What the MSP430F6777IPZ brings to a metering design
The Texas Instruments MSP430F6777IPZ is a 16-bit MCU built around the MSP430 CPUXV2 core running at 25 MHz, with 256 KB of Flash and 32 KB of RAM. Its standout feature is the seven simultaneous 24-bit sigma-delta ADCs — a dedicated analog front-end for polyphase energy metering that offloads the CPU from continuous sampling. The part also includes an 8x10-bit SAR ADC for auxiliary measurements, 62 general-purpose I/O, and connectivity options spanning I²C, SPI, UART/USART, IrDA, and LINbus. Typical applications include smart meters, power-quality monitors, and substation data concentrators where multiple voltage and current channels must be digitised in phase lock.
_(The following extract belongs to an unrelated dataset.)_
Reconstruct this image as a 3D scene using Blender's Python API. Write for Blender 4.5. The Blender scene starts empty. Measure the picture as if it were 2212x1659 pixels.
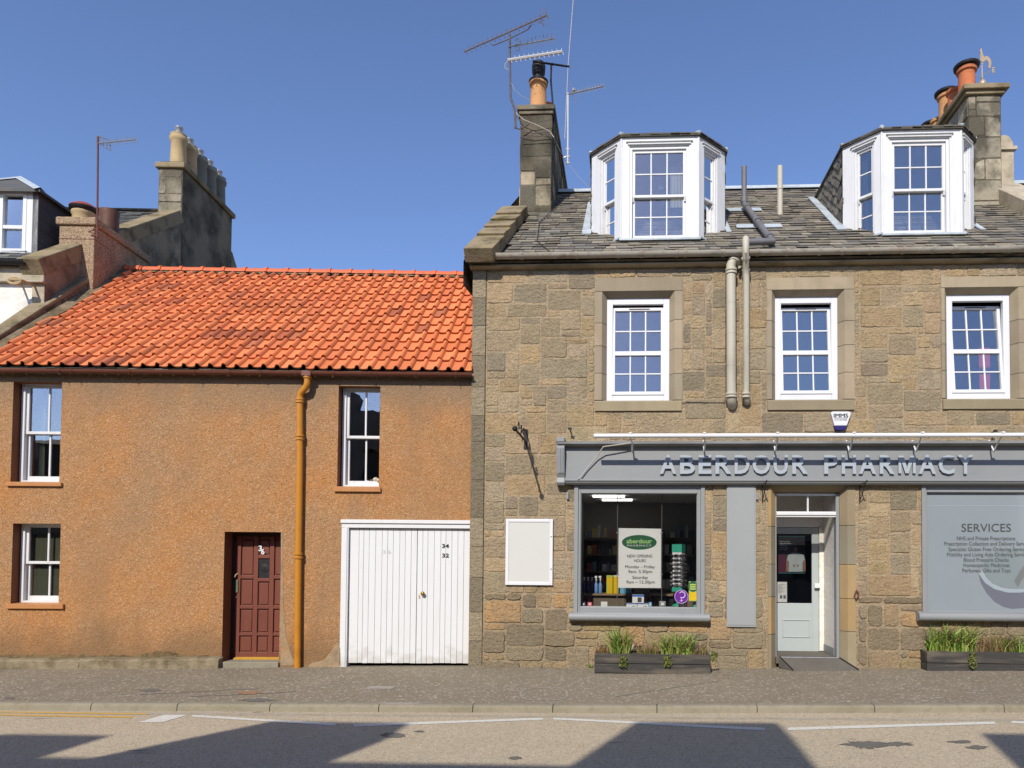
import bpy, math, random
from mathutils import Vector, Matrix
random.seed(7)
R = math.radians
SC = bpy.context.scene
COL = SC.collection
# ------------------------------------------------------------------ camera
FPX, CW, CH = 1541.0, 2212.0, 1659.0            # focal length and picture size in working pixels
cam_d = bpy.data.cameras.new('camera')
cam_d.sensor_width = 36.0
cam_d.lens = FPX / CW * 36.0
cam_d.shift_x = -169.0 / CW
cam_d.shift_y = 333.0 / CW
cam_d.clip_start = 0.05
cam_d.clip_end = 3000
cam = bpy.data.objects.new('camera', cam_d)
COL.objects.link(cam)
CAMP = Vector((0, -11.5, 1.7))
CROT = Matrix.Rotation(R(2.8), 3, 'Z') @ Matrix.Rotation(R(90 + 1.77), 3, 'X') @ Matrix.Rotation(0.0065, 3, 'Z')
cam.matrix_world = Matrix.Translation(CAMP) @ CROT.to_4x4()
SC.camera = cam
# ------------------------------------------------------------------ light
SUN_AZ, SUN_EL = 13.0, 37.0                      # the sun stands behind the camera, slightly left
sd = Vector((math.sin(R(SUN_AZ)) * math.cos(R(SUN_EL)), math.cos(R(SUN_AZ)) * math.cos(R(SUN_EL)), -math.sin(R(SUN_EL))))
sun_d = bpy.data.lights.new('sun', 'SUN')
sun_d.energy = 4.3
sun_d.angle = R(0.5)
sun_d.color = (1.0, 0.95, 0.86)
sun = bpy.data.objects.new('sun', sun_d)
COL.objects.link(sun)
sun.rotation_euler = sd.to_track_quat('-Z', 'Y').to_euler()
sun.location = (-10, -40, 40)
W = bpy.data.worlds.new('World')
SC.world = W
W.use_nodes = True
nt = W.node_tree
sky = nt.nodes.new('ShaderNodeTexSky')
sky.sky_type = 'NISHITA'
sky.sun_disc = False
sky.sun_elevation = R(SUN_EL)
sky.sun_rotation = R(180 + SUN_AZ)
sky.altitude = 300
sky.air_density = 1.0
sky.dust_density = 0.35
sky.ozone_density = 7.0
bg = nt.nodes['Background']
bg.inputs[1].default_value = 0.15
tint = nt.nodes.new('ShaderNodeMix')
tint.data_type, tint.blend_type = 'RGBA', 'MULTIPLY'
tint.inputs[0].default_value = 1.0
tint.inputs[7].default_value = (1.17, 1.0, 1.0, 1)
nt.links.new(sky.outputs[0], tint.inputs[6])
nt.links.new(tint.outputs[2], bg.inputs[0])
SC.view_settings.view_transform = 'Standard'
SC.view_settings.look = 'None'
SC.view_settings.exposure = 0.27
SC.view_settings.gamma = 1.0
SC.cycles.use_denoising = True
SC.cycles.max_bounces = 8
SC.cycles.transparent_max_bounces = 12

# ------------------------------------------------------------------ helpers
def ray(px, py):
    x = (px - CW / 2 + cam_d.shift_x * CW) / FPX
    y = -(py - CH / 2 - cam_d.shift_y * CW) / FPX
    return CROT @ Vector((x, y, -1.0))
def hit(px, py, p0, n):                          # point of the picture on a plane of the place
    d = ray(px, py)
    return CAMP + d * ((p0 - CAMP).dot(n) / d.dot(n))
def aty(px, py, y):
    return hit(px, py, Vector((0, y, 0)), Vector((0, 1, 0)))
def atz(px, py, z):
    return hit(px, py, Vector((0, 0, z)), Vector((0, 0, 1)))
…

25 MHz core and the sigma-delta array — what they mean for throughput
The 25 MHz clock rate on the MSP430 CPUXV2 is modest by 32-bit standards, but it is deliberately sized for the metrology workload: the seven 24-bit sigma-delta converters run independently, accumulating samples into the 32 KB RAM without core intervention. The CPU handles the calculation of RMS, active/reactive power, and harmonic analysis between conversion windows. For designs that need more headroom, the MSP430F6xx family includes 32-bit ARM Cortex-M4F alternatives, but those come with higher power draw and a different toolchain — the MSP430F6777IPZ keeps the bill-of-materials lean for a dedicated metering ASIC replacement.
Industrial temperature grade and package fit
Rated for -40°C to 85°C. The 100-LQFP (14x14 mm) footprint is a standard surface-mount package.